▶ **To do**:
Beginning at the first line of the data, print each line exactly, stopping after the line that contains "struct(obj('wall_entry', bm, M_WALL))".

▶ **Dataset content**:
......

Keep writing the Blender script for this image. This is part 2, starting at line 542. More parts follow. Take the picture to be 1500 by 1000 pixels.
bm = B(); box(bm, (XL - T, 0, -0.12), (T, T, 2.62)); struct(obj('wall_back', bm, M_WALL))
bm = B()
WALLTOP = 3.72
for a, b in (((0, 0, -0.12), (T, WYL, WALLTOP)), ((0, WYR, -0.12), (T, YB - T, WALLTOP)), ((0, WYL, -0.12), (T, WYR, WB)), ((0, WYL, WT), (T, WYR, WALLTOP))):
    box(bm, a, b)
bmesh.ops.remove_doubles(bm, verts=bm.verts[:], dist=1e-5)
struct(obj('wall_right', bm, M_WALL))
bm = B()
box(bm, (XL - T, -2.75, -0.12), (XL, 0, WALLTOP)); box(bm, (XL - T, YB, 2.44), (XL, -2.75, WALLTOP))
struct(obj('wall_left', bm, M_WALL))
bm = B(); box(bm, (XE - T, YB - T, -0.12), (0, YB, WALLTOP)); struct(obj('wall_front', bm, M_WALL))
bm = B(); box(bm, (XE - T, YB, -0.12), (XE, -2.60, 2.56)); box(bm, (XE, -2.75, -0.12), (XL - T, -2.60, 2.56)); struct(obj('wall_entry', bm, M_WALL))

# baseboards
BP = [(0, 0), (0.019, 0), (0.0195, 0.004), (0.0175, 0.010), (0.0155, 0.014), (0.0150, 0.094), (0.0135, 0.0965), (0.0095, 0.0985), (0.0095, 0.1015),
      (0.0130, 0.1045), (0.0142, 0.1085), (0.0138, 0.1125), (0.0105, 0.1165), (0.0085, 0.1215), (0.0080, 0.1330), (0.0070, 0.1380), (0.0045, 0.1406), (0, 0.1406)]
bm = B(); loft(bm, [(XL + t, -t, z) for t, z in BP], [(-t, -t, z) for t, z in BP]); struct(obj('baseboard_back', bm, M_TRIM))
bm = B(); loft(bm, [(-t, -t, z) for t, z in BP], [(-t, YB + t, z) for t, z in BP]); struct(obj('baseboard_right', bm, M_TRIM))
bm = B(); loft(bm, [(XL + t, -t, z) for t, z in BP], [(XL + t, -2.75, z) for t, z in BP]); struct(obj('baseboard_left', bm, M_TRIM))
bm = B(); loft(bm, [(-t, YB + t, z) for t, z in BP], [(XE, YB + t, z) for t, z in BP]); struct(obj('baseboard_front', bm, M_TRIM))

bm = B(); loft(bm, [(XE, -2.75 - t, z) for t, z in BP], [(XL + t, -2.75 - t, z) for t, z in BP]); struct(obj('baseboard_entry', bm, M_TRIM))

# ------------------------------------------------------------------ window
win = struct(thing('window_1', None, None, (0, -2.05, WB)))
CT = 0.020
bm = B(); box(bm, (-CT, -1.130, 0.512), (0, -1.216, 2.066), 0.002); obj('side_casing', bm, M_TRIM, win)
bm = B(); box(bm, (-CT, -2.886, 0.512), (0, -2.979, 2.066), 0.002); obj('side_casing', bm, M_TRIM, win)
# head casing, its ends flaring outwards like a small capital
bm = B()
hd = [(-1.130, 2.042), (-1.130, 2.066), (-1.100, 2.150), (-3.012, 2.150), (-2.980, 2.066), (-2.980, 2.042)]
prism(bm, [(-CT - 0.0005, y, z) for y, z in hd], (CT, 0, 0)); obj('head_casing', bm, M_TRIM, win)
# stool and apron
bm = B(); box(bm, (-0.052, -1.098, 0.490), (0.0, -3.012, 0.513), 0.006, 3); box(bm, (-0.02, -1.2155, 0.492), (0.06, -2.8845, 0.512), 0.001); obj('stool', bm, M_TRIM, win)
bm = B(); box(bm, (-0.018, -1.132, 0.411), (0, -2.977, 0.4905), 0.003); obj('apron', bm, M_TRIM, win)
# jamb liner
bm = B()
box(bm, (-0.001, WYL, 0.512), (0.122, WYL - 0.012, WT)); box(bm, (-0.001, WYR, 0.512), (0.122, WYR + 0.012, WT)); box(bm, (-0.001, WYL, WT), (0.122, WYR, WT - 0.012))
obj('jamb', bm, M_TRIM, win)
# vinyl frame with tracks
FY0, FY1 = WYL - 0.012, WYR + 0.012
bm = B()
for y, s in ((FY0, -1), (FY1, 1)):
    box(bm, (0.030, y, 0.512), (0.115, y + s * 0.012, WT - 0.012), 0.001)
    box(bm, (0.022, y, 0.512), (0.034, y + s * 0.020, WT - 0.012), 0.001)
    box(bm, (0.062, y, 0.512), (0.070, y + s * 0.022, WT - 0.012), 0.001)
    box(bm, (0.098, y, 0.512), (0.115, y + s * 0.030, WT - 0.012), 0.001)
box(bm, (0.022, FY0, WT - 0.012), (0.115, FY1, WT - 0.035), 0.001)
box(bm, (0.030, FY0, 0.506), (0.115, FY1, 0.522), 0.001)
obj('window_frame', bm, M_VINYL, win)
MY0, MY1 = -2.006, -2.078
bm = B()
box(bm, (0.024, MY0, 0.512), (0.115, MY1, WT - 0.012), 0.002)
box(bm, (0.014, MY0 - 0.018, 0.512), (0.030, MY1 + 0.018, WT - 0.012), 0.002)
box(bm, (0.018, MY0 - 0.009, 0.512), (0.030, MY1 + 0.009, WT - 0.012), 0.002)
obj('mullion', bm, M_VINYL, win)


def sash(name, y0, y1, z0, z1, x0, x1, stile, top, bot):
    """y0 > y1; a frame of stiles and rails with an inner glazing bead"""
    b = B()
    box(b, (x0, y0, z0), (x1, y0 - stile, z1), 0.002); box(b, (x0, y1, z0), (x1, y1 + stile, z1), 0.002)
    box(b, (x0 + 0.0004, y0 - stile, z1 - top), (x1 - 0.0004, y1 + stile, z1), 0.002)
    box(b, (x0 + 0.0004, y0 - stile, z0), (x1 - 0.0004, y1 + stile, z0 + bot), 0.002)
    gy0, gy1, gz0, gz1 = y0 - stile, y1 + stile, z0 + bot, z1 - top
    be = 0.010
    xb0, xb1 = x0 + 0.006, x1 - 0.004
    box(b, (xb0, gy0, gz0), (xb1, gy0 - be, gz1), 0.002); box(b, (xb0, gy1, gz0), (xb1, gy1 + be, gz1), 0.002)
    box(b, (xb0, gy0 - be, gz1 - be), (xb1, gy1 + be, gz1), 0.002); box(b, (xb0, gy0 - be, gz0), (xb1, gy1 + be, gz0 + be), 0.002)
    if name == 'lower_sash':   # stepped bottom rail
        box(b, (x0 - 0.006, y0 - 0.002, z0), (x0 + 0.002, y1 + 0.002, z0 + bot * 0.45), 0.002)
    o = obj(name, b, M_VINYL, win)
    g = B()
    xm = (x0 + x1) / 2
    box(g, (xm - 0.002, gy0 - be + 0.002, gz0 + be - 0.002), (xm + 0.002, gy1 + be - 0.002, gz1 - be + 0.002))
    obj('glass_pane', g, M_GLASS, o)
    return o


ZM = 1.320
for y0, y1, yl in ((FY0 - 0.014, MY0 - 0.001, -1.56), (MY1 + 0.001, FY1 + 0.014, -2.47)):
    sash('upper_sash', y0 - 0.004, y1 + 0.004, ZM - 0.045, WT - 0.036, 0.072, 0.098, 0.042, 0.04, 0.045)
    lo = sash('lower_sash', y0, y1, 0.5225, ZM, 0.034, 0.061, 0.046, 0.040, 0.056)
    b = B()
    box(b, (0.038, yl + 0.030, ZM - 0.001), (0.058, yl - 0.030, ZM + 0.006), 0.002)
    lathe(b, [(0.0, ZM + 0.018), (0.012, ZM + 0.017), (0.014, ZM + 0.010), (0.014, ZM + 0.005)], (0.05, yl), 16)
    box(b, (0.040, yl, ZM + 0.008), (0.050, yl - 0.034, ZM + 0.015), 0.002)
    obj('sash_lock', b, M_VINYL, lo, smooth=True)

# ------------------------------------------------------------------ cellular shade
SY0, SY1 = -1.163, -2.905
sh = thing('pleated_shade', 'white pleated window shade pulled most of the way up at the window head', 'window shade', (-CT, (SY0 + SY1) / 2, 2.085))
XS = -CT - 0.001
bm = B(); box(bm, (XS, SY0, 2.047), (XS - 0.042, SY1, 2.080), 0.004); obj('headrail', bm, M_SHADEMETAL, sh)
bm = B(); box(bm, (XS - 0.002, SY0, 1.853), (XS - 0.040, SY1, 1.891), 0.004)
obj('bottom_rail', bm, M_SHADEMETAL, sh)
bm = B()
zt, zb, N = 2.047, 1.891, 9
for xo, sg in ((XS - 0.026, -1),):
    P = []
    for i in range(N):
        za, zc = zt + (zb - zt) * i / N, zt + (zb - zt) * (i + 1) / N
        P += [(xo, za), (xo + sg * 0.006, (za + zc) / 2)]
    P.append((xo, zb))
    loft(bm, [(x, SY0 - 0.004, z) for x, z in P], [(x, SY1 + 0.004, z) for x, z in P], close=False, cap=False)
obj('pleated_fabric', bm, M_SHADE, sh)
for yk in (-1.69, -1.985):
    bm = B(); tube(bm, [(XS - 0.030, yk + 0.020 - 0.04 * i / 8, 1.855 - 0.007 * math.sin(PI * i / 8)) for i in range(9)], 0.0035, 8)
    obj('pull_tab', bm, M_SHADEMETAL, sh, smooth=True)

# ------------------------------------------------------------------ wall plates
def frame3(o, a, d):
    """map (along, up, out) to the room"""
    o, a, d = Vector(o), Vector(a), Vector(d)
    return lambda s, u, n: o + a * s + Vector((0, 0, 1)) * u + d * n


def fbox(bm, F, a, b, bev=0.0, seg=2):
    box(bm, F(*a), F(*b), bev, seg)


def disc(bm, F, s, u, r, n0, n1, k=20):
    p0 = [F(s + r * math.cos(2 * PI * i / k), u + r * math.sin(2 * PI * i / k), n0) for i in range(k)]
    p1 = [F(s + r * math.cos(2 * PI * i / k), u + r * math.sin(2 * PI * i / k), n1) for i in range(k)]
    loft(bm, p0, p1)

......

▶ **Answer to the exercise**:
Keep writing the Blender script for this image. This is part 2, starting at line 542. More parts follow. Take the picture to be 1500 by 1000 pixels.
bm = B(); box(bm, (XL - T, 0, -0.12), (T, T, 2.62)); struct(obj('wall_back', bm, M_WALL))
bm = B()
WALLTOP = 3.72
for a, b in (((0, 0, -0.12), (T, WYL, WALLTOP)), ((0, WYR, -0.12), (T, YB - T, WALLTOP)), ((0, WYL, -0.12), (T, WYR, WB)), ((0, WYL, WT), (T, WYR, WALLTOP))):
    box(bm, a, b)
bmesh.ops.remove_doubles(bm, verts=bm.verts[:], dist=1e-5)
struct(obj('wall_right', bm, M_WALL))
bm = B()
box(bm, (XL - T, -2.75, -0.12), (XL, 0, WALLTOP)); box(bm, (XL - T, YB, 2.44), (XL, -2.75, WALLTOP))
struct(obj('wall_left', bm, M_WALL))
bm = B(); box(bm, (XE - T, YB - T, -0.12), (0, YB, WALLTOP)); struct(obj('wall_front', bm, M_WALL))
bm = B(); box(bm, (XE - T, YB, -0.12), (XE, -2.60, 2.56)); box(bm, (XE, -2.75, -0.12), (XL - T, -2.60, 2.56)); struct(obj('wall_entry', bm, M_WALL))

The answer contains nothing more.